Valentin Patrascu: “In November 1916, Ecaterina decided to join the Romanian troops as volunteer. She made the decision after her brother Nicolae had been killed in the battle for the Jiu Valley on November 1st. So it was at a time when the Romanian army was retreating that Ecaterina joined the very unit where her brother served. She fought alongside the Romanian troops while they were withdrawing towards Craiova, in the south of the country. She was wounded in the hip during the battle of Filiasi and had to recover in Bucharest and then in Iasi, after Bucharest had been occupied by the Central Powers in December 1916. In January 1917, Ecaterina Teodoroiu requested to join the troops again and fight with the Romanian troops in Moldavia.
The Romanian army commanders were reluctant from the very beginning to accept a woman among their ranks, and now that she was injured, they tried even harder to persuade her to stay behind the front line when she recovered. However, all their efforts were to no avail. Instead, she was promoted to the rank of non-commissioned officer and joined the troops fighting in the battle of Muncel.

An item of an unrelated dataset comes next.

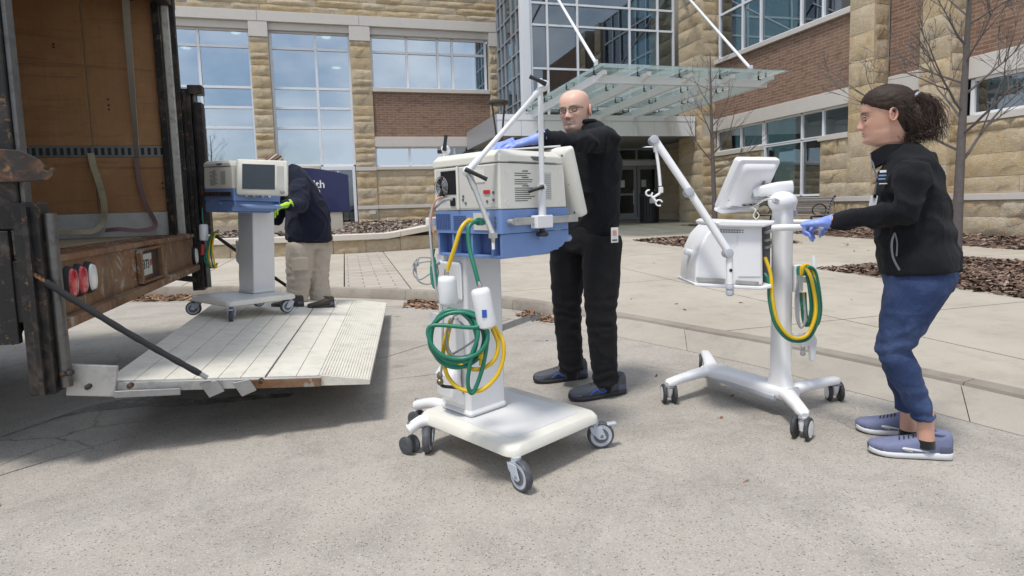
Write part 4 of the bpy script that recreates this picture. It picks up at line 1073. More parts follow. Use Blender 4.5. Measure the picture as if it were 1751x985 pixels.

Valentin Patrascu: “On August 22nd 1917 the Second Battalion, which she was part of, was deployed to the frontline. She anticipated a German attack against the unit she commanded and ordered her troops to get out of the trenches and launch a pre-emptive strike. It was during this action that she was hit in the chest by two bullets fired by the Germans. Thats how she died.
Shortly after her death, the newspapers of the time dubbed her “the hero on the Jiu and the authorities built the first statue to her memory in Targu Jiu in 1921. The myth that was born even survived the communist regime. Her surname was even changed from Toderoiu to Teodoroiu, which was considered more resounding and better fitting to her legendary status.